Wednesday, February 24, 2010
Stay On Top of Electoral Manipulation
By David Bozeman
After being pummeled in '06 and '08, Republicans are regaining their footing. With the potential for huge gains this November -- including the possibility of retaking the House and Senate -- the base isn't going to let anything as mundane as electoral manipulation dampen their spirits.
It is not merely the registering-of-the-dead style of which ACORN has been accused that should keep Republicans alert. Open legislation, primarily by Democrats, and court rulings could add millions of new voters to the rolls and change the dynamics of elections well into the future.
A new bill before Congress, the Voter Registration Modernization Act, would require all state to allow voters to register online by 2012. Arizona pioneered the practice, which other states are considering, and numerous others, including the electorally vital Michigan , New Jersey and New York are debating their own pending legislation.
Universal voter registration is a vital plank in the liberal agenda. According to WorldNetDaily.com, Senator Chuck Schumer (NY) and Representative John Conyers (MI), both Democrats, are planning to introduce a universal voter registration bill. Details are sketchy, but author John Fund (How the Obama Administration Plans to Undermine Our Elections) writes that Obama and the Democrats would like to see every eligible citizen automatically and permanently registered, using DMV records, income tax returns, welfare rolls and unemployment lists.
Putting it under federal control, according to the left's reasoning, would streamline the process and reduce instances of local corruption (and one always hears of 'convenience' for Internet-generation voters). According to The Nation, between two and four millions people were denied their voting rights in 2008. Editor Katrina Heuvel and other leftists routinely tout the 90% registration rates in Canada , France , Venezuela , Russia and other progressive nations.
In the U.S. , the notoriously liberal 9th Circuit Court recently cleared the way for inmates to vote from prison, ruling that a denial of their rights (in Washington state) is unfair to those groups with higher incarceration rates.
One might ask why the concern with bringing new voters into the process. The concern is less with numbers than with mindset. While conservatives and liberals cherish voting as a fundamental right, conservatives tend to stress the inherent responsibility to make reasoned, informed decisions on what is best for the community, state or nation.

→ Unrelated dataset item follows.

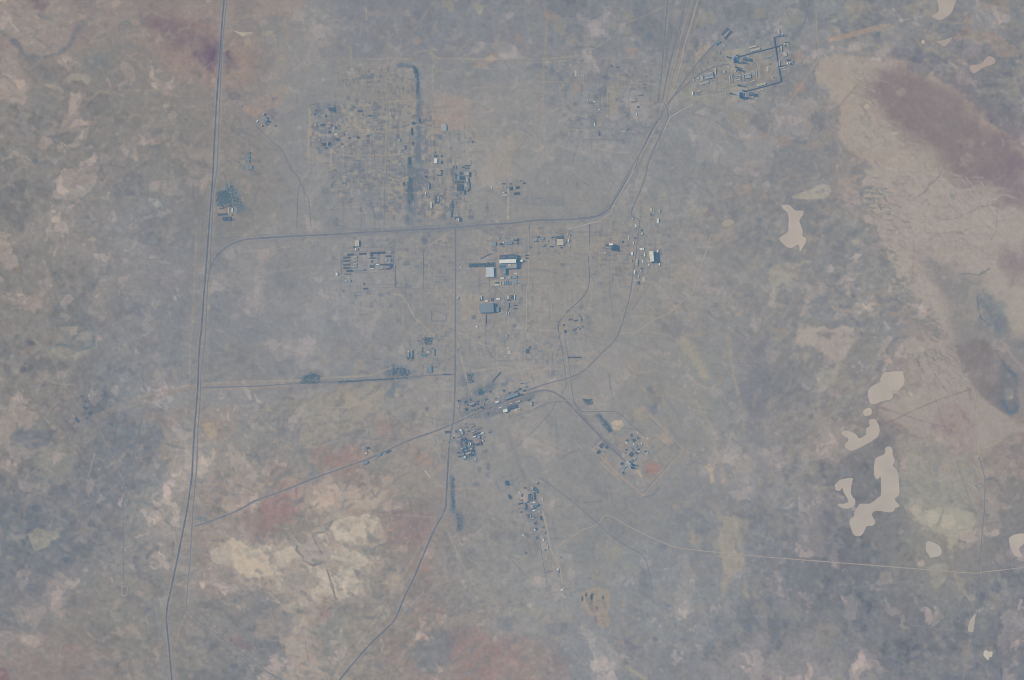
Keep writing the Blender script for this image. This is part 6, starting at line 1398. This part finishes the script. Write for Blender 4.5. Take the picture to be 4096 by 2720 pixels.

The Michigan online law, by contrast, would reportedly allow procrastinators and the idle to register up to 4pm the day before an election. Spur-of-the-moment voters also enjoy same-day registration in nine other states, including Iowa , North Carolina and Wisconsin .
Are these really the most informed, passionate citizens among us? Yet through them, Democrats seek to swell their numbers and seal permanent majorities. While conservatives certainly work within electoral realities, they tend to recognize voters not as blocs but as autonomous citizens with a distinct duty to keep their governments small and accountable.
Streamlining and simplifying the electoral process is fine, but not to cater to the civic-ally lazy. If registering and voting takes a little extra effort, then maybe citizens will give each vote the weight it deserves. Our republic need not buckle beneath the will of the uninformed if we insist that electoral reform serve the needs of an enlightened citizenry and not replace it.
David Bozeman, former Libertarian Party Chairman, is a Liberty Features Syndicated writer for Americans for Limited Government.